Investigation of Concentration Stabilization Methods for Hydrogen-Blended Natural Gas Grid Based on Gas Supply Routes

Hydrogen is expected to be utilized for decarbonization of energy systems. One of the barriers to society's implementation of hydrogen use is transportation costs. One method proposed to reduce transportation costs is to inject hydrogen into the existing natural gas grid and transport it as a gas mixture. Since the characteristics of the blended gas vary depending on the hydrogen concentration, the deployment of mixed gas transportation requires concentration control in the gas grid and in the gas supplied to customers. More specifically, the distribution of hydrogen concentration in the grid will vary spatially and temporally depending on the facility layout and operating conditions of the gas grid, and that complicates management of the hydrogen concentration in the grid. Therefore, this study proposed an evaluation indicator that enables selection of robust pathways that can stabilize hydrogen concentration at demand points.

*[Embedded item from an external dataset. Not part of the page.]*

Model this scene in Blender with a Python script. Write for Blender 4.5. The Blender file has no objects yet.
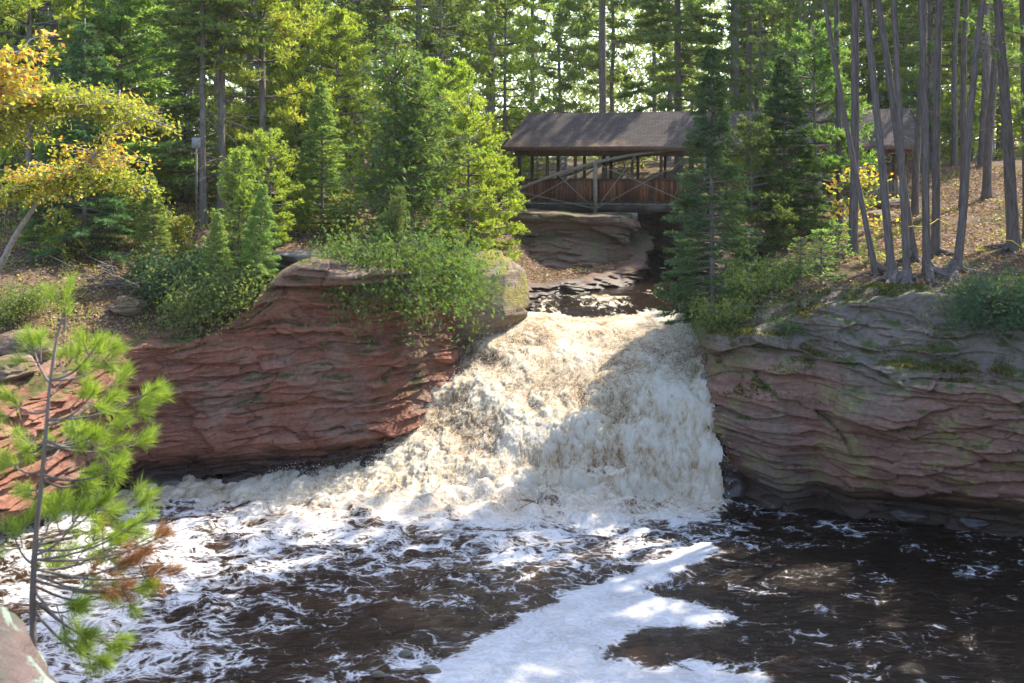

To avoid gas merging from multiple supply points in the gas grid and to unify the supply sources, a consolidation path ratio was defined using the gas distribution ratio as an indicator. This indicator was applied to a simulated grid, and the mainstream pathway was identified, even if the supply pressure changed. By shutting off the non-mainstream pathway, a pathway with stable demand point concentrations was established. Use of the consolidation path ratio is expected to allow robust paths to be extracted for demand points connected to the mixed gas grid.